Beeville council fires city manager
by Gary Kent
Sep 11, 2013 | 166 views | 0 0 comments | 16 16 recommendations | email to a friend | print
Deborah Ballí
Deborah Ballí
BEEVILLE — For the third time in a little more than three years, Beeville’s City Council has voted either to request a city manager to resign or terminate that official.

City Council members voted 4-1 Tuesday night to terminate the employment of City Manager Deborah Ballí, slightly more than a year after hiring her to replace another terminated city manager, Tom Ginter.

Ginter had served as city manager about two years following the forced resignation of longtime City Manager Ford Patton.

The council gave no reason for the termination.

Councilman George P. “Trace” Morrill made the motion to terminate Ballí, “effective immediately.”

Then Councilman John Fulghum seconded the motion just before Mayor Pro Tem Libby Spires was able to offer a second.

Ballí was hired on July 10, 2012, by a 3-0 vote with then Mayor Pro Tem Mike Scotten making the motion and Councilman John Fulghum offering the second.

Santiago “Jimbo” Martinez voted in favor of the motion to hire her. However, Martinez was the only one of the five council members to vote against her termination Tuesday.

During a hearing of visitors earlier in the meeting, retired attorney Tom Healey spoke in defense of Ballí.

He mentioned the agenda item calling for her job to be discussed in executive session and spoke highly of the way Ballí had conducted herself earlier this year during meetings of a special committee that the council had appointed to study alternative water sources for the city.

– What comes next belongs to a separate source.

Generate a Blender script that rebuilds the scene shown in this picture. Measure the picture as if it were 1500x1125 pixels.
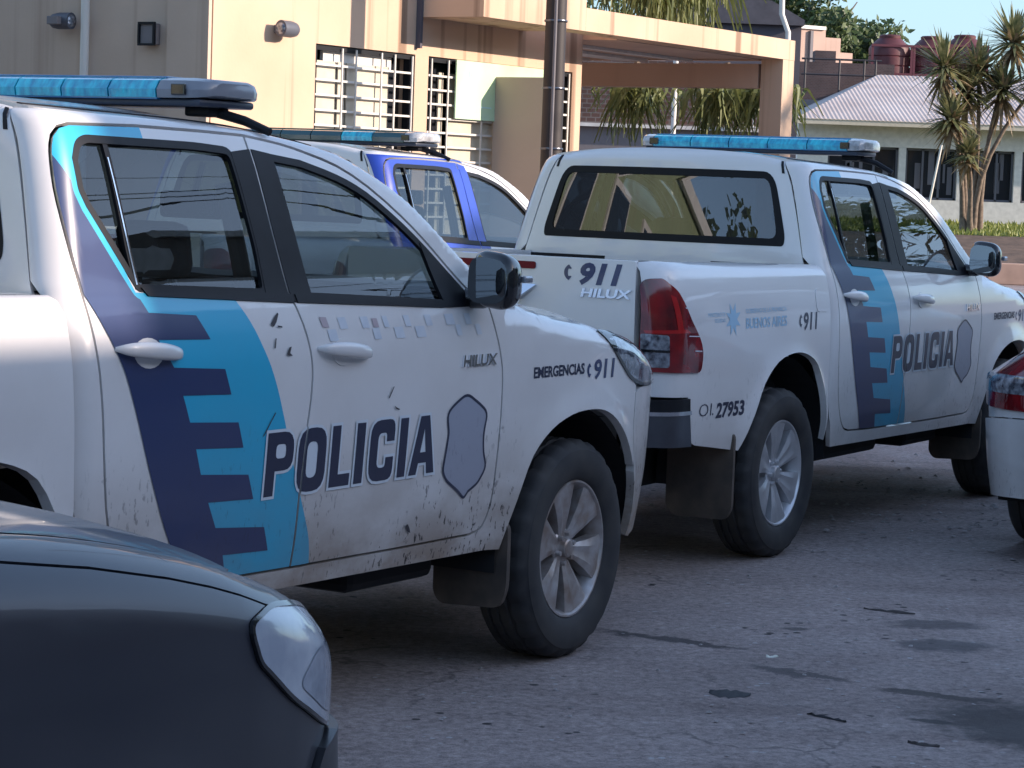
import bpy, bmesh, math, random
import numpy as np
from mathutils import Vector, Matrix

for _o in list(bpy.data.objects): bpy.data.objects.remove(_o)
S = bpy.context.scene
COL = S.collection
rad = math.radians

# ---------------------------------------------------------------- camera, sky, sun, exposure
CAM_H, PITCH, ROLL, FOC = 1.63, 0.0800, -0.036, 3660.0 / 1500.0
cam_d = bpy.data.cameras.new('camera'); cam = bpy.data.objects.new('camera', cam_d); COL.objects.link(cam)
_cp, _sp = math.cos(PITCH), math.sin(PITCH)
_r, _f, _u = Vector((1, 0, 0)), Vector((0, _cp, -_sp)), Vector((0, _sp, _cp))
_c, _s = math.cos(ROLL), math.sin(ROLL)
_right, _up = _r * _c - _u * _s, _r * _s + _u * _c
M = Matrix.Identity(4)
for i in range(3):
    M[i][0] = _right[i]; M[i][1] = _up[i]; M[i][2] = -_f[i]
M.translation = Vector((0, 0, CAM_H))
cam.matrix_world = M
cam_d.sensor_width = 36.0; cam_d.sensor_fit = 'HORIZONTAL'; cam_d.lens = 36.0 * FOC
cam_d.clip_start = 0.05; cam_d.clip_end = 2000.0
S.camera = cam

SUN_AZ, SUN_EL = rad(-9.6), rad(19.0)          # azimuth measured from +X towards +Y
world = bpy.data.worlds.new("World"); S.world = world; world.use_nodes = True
wn, wl = world.node_tree.nodes, world.node_tree.links
for n in list(wn): wn.remove(n)
w_out = wn.new('ShaderNodeOutputWorld'); w_bg = wn.new('ShaderNodeBackground'); w_sky = wn.new('ShaderNodeTexSky')
w_sky.sky_type = 'NISHITA'; w_sky.sun_disc = False
w_sky.sun_elevation = SUN_EL; w_sky.sun_rotation = rad(90) - SUN_AZ
w_sky.air_density = 1.0; w_sky.dust_density = 0.4; w_sky.ozone_density = 1.4
w_bg.inputs['Strength'].default_value = 0.15
w_tc = wn.new('ShaderNodeTexCoord'); w_sep = wn.new('ShaderNodeSeparateXYZ'); w_r = wn.new('ShaderNodeValToRGB'); w_mx = wn.new('ShaderNodeMixRGB')
wl.new(w_tc.outputs['Generated'], w_sep.inputs[0]); wl.new(w_sep.outputs['Z'], w_r.inputs[0])
_e = w_r.color_ramp.elements; _e[0].position = 0.0; _e[0].color = (0.25, 0.35, 0.53, 1); _e[1].position = 0.42; _e[1].color = (1.0, 0.925, 0.90, 1)   # a clear, deep evening sky low down
w_mx.blend_type = 'MULTIPLY'; w_mx.inputs[0].default_value = 1.0
wl.new(w_sky.outputs[0], w_mx.inputs[1]); wl.new(w_r.outputs[0], w_mx.inputs[2]); wl.new(w_mx.outputs[0], w_bg.inputs[0]); wl.new(w_bg.outputs[0], w_out.inputs[0])

sun_d = bpy.data.lights.new('sun', 'SUN'); sun = bpy.data.objects.new('sun', sun_d); COL.objects.link(sun)
sun_d.energy = 2.8; sun_d.angle = rad(0.55); sun_d.color = (1.0, 0.83, 0.70)
_sd = Vector((math.cos(SUN_EL) * math.cos(SUN_AZ), math.cos(SUN_EL) * math.sin(SUN_AZ), math.sin(SUN_EL)))
sun.rotation_euler = _sd.to_track_quat('Z', 'Y').to_euler()
sun.location = (40, -8, 30)
S.view_settings.view_transform = 'Standard'; S.view_settings.look = 'None'
S.view_settings.gamma = 1.0; S.view_settings.use_curve_mapping = False
S.view_settings.exposure = 1.5
S.cycles.use_denoising = True
S.cycles.max_bounces = 10; S.cycles.transparent_max_bounces = 16; S.cycles.glossy_bounces = 4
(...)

Healey had been one of those appointees.

Ballí had been appointed interim city manager in April 2012 after the council voted to terminate Ginter.

Ballí came to the city as the director of finance at about the same time the council hired Ginter. She was a certified public accountant who had worked in the budget department for the City of Corpus Christi.

Council members had discussed Ballí’s fate almost a month ago during a two-hour executive session. She said at the time that she thought she might be fired as council members discussed her fate behind closed doors.

But the council took no action on the agenda item at that time.

This most recent decision came shortly after the council emerged from an executive session lasting just under an hour. The council chamber was almost full of spectators who apparently had attended the meeting to witness the city manager’s fate. Most had waited in a break room and in the hallway at City Hall during the executive session.

The action came shortly after the council voted to accept the resignation of City Attorney Frank Warner.

The local attorney had taken that job 23 years ago to replace former City Attorney Robert Nogueira, who had served there since the 1950s.

Warner said his resignation will become effective on Nov. 1. He said the city attorney’s position was taking up too much of his time.

“I’d like to say I enjoyed every minute of it,” Warner said. He told the council that he will turn 60 in February. “I just can’t do it any more.”

Warner told the council that his wife, former District Attorney Martha Warner, had said she would be able to take up the docket in municipal court.

“I’ll be around,” Warner said. I just won’t be city attorney any more.”